Last Days of Venezuela's Cold Civil War
One way to interpret what’s happening now is that the inherently unstable balance of the last 14 years is breaking. For almost a decade and a half, Venezuela’s been sinking deeper into a Cold Civil War, a situation where extreme eliminationist rhetoric and over-the-top professions of animosity went alongside a kind of tactical day-to-day tolerance.
Chávez’s extremism, his dismal vow to turn opponents into polvo cósmico, stayed largely – mostly – at the level of rhetoric. Venezuela has dozens of political prisoners, not hundreds or thousands. Dissent was repressed sporadically and selectively, rather than systematically and comprehensibly. The result was something I’ve written about constantly since 2002: a yawning gap between extremism in speech and moderation in practice that was the defining mark of the Chávez era, and a constant driver of opposition paranoia and government dreams of final revenge.
While Chávez was alive, this tension was never going to be resolved one way or the other. The guy was congenitally incapable of dialling down the rhetoric and politically unwilling to ratchet up repression to the point of matching the extreme talk. And so, the cold civil war mindset developed and grew roots.
Chávez’s death destabilized all that.
Maduro doesn’t have any of the assets that allowed Chávez to make Cold Civil War viable over a period of many years. He doesn’t have the charisma. He doesn’t have the personal authority. And he doesn’t have the money. He doesn’t have the luxury that those assets extended to Chávez of leaving the underlying tension unresolved. He has to resolve it. And that, basically, is what we’re witnessing this week.
Any excuse was going to be good enough for Maduro to try to bring Venezuela to something much closer to the actual Cuban model of dictatorial control. For all his elaborate guarantees of representing continuity, what we’ve been seeing this week is something far more radical than anything Chávez ever tried to institute in his lifetime. Henrique Capriles merely provided one pretext, but any other would have been just as good.
We are, in other words, where Iran was soon after the 2009 election.

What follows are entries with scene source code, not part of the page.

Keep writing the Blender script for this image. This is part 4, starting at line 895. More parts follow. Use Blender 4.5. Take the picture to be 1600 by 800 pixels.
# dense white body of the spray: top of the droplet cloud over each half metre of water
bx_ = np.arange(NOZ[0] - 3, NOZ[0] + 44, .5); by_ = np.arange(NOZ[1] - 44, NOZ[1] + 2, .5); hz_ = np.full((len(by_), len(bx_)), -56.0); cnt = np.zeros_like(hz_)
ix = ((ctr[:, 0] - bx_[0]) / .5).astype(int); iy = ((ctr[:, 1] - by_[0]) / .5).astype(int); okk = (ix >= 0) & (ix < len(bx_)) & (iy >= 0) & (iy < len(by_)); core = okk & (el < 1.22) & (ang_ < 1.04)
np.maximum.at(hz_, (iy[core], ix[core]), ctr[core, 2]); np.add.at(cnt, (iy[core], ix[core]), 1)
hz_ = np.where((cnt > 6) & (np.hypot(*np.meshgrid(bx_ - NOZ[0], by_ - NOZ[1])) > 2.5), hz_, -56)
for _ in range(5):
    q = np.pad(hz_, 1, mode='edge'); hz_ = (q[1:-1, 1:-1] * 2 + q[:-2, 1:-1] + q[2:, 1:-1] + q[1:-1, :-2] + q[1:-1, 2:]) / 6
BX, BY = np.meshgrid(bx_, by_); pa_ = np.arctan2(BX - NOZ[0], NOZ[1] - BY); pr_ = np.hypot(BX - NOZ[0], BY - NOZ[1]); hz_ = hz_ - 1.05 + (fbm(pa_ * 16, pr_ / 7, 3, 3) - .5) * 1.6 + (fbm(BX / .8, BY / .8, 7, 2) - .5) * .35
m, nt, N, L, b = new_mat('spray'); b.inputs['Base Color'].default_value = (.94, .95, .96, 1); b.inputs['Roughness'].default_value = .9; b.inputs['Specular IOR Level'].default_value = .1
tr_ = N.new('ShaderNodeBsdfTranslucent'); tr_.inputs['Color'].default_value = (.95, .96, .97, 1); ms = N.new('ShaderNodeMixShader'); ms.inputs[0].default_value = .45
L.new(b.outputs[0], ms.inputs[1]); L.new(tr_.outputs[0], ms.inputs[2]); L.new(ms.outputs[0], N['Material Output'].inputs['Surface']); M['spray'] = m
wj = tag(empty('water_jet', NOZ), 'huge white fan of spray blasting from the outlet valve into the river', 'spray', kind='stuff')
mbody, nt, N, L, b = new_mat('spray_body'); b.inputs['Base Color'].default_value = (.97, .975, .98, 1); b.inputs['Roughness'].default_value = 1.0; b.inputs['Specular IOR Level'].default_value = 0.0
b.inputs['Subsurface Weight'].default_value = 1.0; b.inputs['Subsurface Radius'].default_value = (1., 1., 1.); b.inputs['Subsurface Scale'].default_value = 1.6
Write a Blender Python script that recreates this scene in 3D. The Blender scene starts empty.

As opposition deputies are physically assaulted and stripped of their committee chairmanships, as groups of protesters are faced with buckshot and teargas, as people die and the government lies about how they died, as Leopoldo López and Henrique Capriles try to dodge the arrest warrants now out for them, the concern about actas and irregularidades is beginning to look outdated less than a half a week after the fact.
This is no longer, I’m afraid, really about that.
MUD’s options are closing fast, its supporters role reducing dramatically to a choice between cannon fodder and passive acquiescence. I’d love to tell you there is some magic thing Henrique Capriles can do at this point to short circuit the process that was unleashed late on Sunday night. But I don’t really believe there is.